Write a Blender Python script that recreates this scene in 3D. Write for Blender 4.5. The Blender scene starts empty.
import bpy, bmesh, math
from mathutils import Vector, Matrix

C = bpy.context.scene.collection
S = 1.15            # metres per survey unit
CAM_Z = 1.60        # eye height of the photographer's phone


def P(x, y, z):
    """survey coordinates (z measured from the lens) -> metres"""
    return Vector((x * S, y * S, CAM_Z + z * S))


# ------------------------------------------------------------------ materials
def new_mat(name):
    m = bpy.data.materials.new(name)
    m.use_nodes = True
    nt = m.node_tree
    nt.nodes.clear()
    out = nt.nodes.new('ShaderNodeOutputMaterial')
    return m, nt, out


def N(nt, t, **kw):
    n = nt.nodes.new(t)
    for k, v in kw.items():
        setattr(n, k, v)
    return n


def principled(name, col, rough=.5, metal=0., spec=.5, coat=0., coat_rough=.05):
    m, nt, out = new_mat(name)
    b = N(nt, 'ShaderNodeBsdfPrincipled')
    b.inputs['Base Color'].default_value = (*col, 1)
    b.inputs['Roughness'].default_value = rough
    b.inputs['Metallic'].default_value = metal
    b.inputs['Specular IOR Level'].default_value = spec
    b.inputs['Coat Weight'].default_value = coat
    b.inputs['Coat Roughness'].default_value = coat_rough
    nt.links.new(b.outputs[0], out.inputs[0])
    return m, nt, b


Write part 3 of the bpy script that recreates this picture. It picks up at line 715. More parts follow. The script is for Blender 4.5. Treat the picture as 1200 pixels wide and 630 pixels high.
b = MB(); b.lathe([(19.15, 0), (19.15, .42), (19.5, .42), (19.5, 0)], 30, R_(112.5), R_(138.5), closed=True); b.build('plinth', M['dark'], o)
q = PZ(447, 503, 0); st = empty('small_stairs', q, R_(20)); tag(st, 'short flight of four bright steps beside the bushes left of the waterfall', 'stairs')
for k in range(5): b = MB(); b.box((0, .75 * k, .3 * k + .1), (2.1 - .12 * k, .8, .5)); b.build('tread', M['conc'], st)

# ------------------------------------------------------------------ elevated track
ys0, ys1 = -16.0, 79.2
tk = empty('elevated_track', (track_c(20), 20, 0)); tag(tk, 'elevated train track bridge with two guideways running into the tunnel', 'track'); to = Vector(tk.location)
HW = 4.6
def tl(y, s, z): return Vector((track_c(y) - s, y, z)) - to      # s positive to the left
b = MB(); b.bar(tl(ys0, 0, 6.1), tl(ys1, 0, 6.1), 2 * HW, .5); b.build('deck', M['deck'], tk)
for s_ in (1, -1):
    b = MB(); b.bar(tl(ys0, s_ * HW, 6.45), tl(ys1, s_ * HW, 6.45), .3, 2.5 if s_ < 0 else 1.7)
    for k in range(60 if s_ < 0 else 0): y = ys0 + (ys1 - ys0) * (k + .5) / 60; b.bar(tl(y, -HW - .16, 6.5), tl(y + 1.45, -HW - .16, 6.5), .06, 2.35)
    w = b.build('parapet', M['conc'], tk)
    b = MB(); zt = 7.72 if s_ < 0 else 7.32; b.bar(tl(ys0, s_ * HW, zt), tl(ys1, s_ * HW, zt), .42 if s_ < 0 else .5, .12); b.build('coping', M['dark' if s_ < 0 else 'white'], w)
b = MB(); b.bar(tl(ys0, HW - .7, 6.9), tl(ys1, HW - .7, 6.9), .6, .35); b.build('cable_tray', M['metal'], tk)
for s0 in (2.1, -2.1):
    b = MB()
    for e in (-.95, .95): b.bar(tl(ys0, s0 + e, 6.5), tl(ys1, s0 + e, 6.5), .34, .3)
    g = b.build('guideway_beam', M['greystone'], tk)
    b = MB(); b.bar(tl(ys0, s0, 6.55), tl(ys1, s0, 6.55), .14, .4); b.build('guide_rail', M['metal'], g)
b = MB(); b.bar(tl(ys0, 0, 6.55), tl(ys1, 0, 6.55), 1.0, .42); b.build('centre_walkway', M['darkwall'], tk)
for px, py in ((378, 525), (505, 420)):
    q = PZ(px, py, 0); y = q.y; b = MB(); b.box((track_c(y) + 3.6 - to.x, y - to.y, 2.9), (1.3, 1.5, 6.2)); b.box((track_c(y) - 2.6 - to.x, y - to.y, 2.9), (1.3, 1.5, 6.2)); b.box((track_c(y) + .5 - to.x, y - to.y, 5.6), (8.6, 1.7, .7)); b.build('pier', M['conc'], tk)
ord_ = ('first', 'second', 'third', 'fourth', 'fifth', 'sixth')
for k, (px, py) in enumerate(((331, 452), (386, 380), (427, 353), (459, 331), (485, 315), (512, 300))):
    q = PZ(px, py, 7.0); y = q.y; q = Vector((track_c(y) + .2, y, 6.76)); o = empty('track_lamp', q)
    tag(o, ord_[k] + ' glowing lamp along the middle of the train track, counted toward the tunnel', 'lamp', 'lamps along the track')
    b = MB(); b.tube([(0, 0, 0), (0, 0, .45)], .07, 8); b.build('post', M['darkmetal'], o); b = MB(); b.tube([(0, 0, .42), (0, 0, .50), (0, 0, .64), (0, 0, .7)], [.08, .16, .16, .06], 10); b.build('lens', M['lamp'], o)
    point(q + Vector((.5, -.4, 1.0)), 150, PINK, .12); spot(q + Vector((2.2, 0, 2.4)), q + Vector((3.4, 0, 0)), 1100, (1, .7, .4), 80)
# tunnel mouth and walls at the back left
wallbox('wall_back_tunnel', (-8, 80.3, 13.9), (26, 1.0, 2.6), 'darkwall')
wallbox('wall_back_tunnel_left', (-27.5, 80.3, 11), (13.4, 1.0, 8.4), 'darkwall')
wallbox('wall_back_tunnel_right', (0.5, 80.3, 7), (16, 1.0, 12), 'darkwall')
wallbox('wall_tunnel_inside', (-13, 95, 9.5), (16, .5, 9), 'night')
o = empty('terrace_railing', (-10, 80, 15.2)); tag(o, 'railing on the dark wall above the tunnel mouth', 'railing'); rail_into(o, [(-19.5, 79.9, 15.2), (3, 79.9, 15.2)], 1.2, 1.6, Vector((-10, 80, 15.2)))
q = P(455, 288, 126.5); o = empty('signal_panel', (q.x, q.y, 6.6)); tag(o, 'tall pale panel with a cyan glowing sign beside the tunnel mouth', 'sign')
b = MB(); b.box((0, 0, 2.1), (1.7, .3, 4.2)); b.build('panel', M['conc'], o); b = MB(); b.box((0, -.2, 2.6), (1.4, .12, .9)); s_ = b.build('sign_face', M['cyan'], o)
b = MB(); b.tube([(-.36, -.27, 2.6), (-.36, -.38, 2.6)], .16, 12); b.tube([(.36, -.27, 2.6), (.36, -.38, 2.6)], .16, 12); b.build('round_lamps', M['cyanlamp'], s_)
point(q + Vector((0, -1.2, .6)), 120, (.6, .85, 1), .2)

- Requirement
Copy each line of the data above without altering a single character.

- Written response
Write a Blender Python script that recreates this scene in 3D. Write for Blender 4.5. The Blender scene starts empty.
import bpy, bmesh, math
from mathutils import Vector, Matrix

C = bpy.context.scene.collection
S = 1.15            # metres per survey unit
CAM_Z = 1.60        # eye height of the photographer's phone


def P(x, y, z):
    """survey coordinates (z measured from the lens) -> metres"""
    return Vector((x * S, y * S, CAM_Z + z * S))


# ------------------------------------------------------------------ materials
def new_mat(name):
    m = bpy.data.materials.new(name)
    m.use_nodes = True
    nt = m.node_tree
    nt.nodes.clear()
    out = nt.nodes.new('ShaderNodeOutputMaterial')
    return m, nt, out


def N(nt, t, **kw):
    n = nt.nodes.new(t)
    for k, v in kw.items():
        setattr(n, k, v)
    return n


def principled(name, col, rough=.5, metal=0., spec=.5, coat=0., coat_rough=.05):
    m, nt, out = new_mat(name)
    b = N(nt, 'ShaderNodeBsdfPrincipled')
    b.inputs['Base Color'].default_value = (*col, 1)
    b.inputs['Roughness'].default_value = rough
    b.inputs['Metallic'].default_value = metal
    b.inputs['Specular IOR Level'].default_value = spec
    b.inputs['Coat Weight'].default_value = coat
    b.inputs['Coat Roughness'].default_value = coat_rough
    nt.links.new(b.outputs[0], out.inputs[0])
    return m, nt, b


Write part 3 of the bpy script that recreates this picture. It picks up at line 715. More parts follow. The script is for Blender 4.5. Treat the picture as 1200 pixels wide and 630 pixels high.
b = MB(); b.lathe([(19.15, 0), (19.15, .42), (19.5, .42), (19.5, 0)], 30, R_(112.5), R_(138.5), closed=True); b.build('plinth', M['dark'], o)
q = PZ(447, 503, 0); st = empty('small_stairs', q, R_(20)); tag(st, 'short flight of four bright steps beside the bushes left of the waterfall', 'stairs')
for k in range(5): b = MB(); b.box((0, .75 * k, .3 * k + .1), (2.1 - .12 * k, .8, .5)); b.build('tread', M['conc'], st)

# ------------------------------------------------------------------ elevated track
ys0, ys1 = -16.0, 79.2
tk = empty('elevated_track', (track_c(20), 20, 0)); tag(tk, 'elevated train track bridge with two guideways running into the tunnel', 'track'); to = Vector(tk.location)
HW = 4.6
def tl(y, s, z): return Vector((track_c(y) - s, y, z)) - to      # s positive to the left
b = MB(); b.bar(tl(ys0, 0, 6.1), tl(ys1, 0, 6.1), 2 * HW, .5); b.build('deck', M['deck'], tk)
for s_ in (1, -1):
    b = MB(); b.bar(tl(ys0, s_ * HW, 6.45), tl(ys1, s_ * HW, 6.45), .3, 2.5 if s_ < 0 else 1.7)
    for k in range(60 if s_ < 0 else 0): y = ys0 + (ys1 - ys0) * (k + .5) / 60; b.bar(tl(y, -HW - .16, 6.5), tl(y + 1.45, -HW - .16, 6.5), .06, 2.35)
    w = b.build('parapet', M['conc'], tk)
    b = MB(); zt = 7.72 if s_ < 0 else 7.32; b.bar(tl(ys0, s_ * HW, zt), tl(ys1, s_ * HW, zt), .42 if s_ < 0 else .5, .12); b.build('coping', M['dark' if s_ < 0 else 'white'], w)
b = MB(); b.bar(tl(ys0, HW - .7, 6.9), tl(ys1, HW - .7, 6.9), .6, .35); b.build('cable_tray', M['metal'], tk)
for s0 in (2.1, -2.1):
    b = MB()
    for e in (-.95, .95): b.bar(tl(ys0, s0 + e, 6.5), tl(ys1, s0 + e, 6.5), .34, .3)
    g = b.build('guideway_beam', M['greystone'], tk)
    b = MB(); b.bar(tl(ys0, s0, 6.55), tl(ys1, s0, 6.55), .14, .4); b.build('guide_rail', M['metal'], g)
b = MB(); b.bar(tl(ys0, 0, 6.55), tl(ys1, 0, 6.55), 1.0, .42); b.build('centre_walkway', M['darkwall'], tk)
for px, py in ((378, 525), (505, 420)):
    q = PZ(px, py, 0); y = q.y; b = MB(); b.box((track_c(y) + 3.6 - to.x, y - to.y, 2.9), (1.3, 1.5, 6.2)); b.box((track_c(y) - 2.6 - to.x, y - to.y, 2.9), (1.3, 1.5, 6.2)); b.box((track_c(y) + .5 - to.x, y - to.y, 5.6), (8.6, 1.7, .7)); b.build('pier', M['conc'], tk)
ord_ = ('first', 'second', 'third', 'fourth', 'fifth', 'sixth')
for k, (px, py) in enumerate(((331, 452), (386, 380), (427, 353), (459, 331), (485, 315), (512, 300))):
    q = PZ(px, py, 7.0); y = q.y; q = Vector((track_c(y) + .2, y, 6.76)); o = empty('track_lamp', q)
    tag(o, ord_[k] + ' glowing lamp along the middle of the train track, counted toward the tunnel', 'lamp', 'lamps along the track')
    b = MB(); b.tube([(0, 0, 0), (0, 0, .45)], .07, 8); b.build('post', M['darkmetal'], o); b = MB(); b.tube([(0, 0, .42), (0, 0, .50), (0, 0, .64), (0, 0, .7)], [.08, .16, .16, .06], 10); b.build('lens', M['lamp'], o)
    point(q + Vector((.5, -.4, 1.0)), 150, PINK, .12); spot(q + Vector((2.2, 0, 2.4)), q + Vector((3.4, 0, 0)), 1100, (1, .7, .4), 80)
# tunnel mouth and walls at the back left
wallbox('wall_back_tunnel', (-8, 80.3, 13.9), (26, 1.0, 2.6), 'darkwall')
wallbox('wall_back_tunnel_left', (-27.5, 80.3, 11), (13.4, 1.0, 8.4), 'darkwall')
wallbox('wall_back_tunnel_right', (0.5, 80.3, 7), (16, 1.0, 12), 'darkwall')
wallbox('wall_tunnel_inside', (-13, 95, 9.5), (16, .5, 9), 'night')
o = empty('terrace_railing', (-10, 80, 15.2)); tag(o, 'railing on the dark wall above the tunnel mouth', 'railing'); rail_into(o, [(-19.5, 79.9, 15.2), (3, 79.9, 15.2)], 1.2, 1.6, Vector((-10, 80, 15.2)))
q = P(455, 288, 126.5); o = empty('signal_panel', (q.x, q.y, 6.6)); tag(o, 'tall pale panel with a cyan glowing sign beside the tunnel mouth', 'sign')
b = MB(); b.box((0, 0, 2.1), (1.7, .3, 4.2)); b.build('panel', M['conc'], o); b = MB(); b.box((0, -.2, 2.6), (1.4, .12, .9)); s_ = b.build('sign_face', M['cyan'], o)
b = MB(); b.tube([(-.36, -.27, 2.6), (-.36, -.38, 2.6)], .16, 12); b.tube([(.36, -.27, 2.6), (.36, -.38, 2.6)], .16, 12); b.build('round_lamps', M['cyanlamp'], s_)
point(q + Vector((0, -1.2, .6)), 120, (.6, .85, 1), .2)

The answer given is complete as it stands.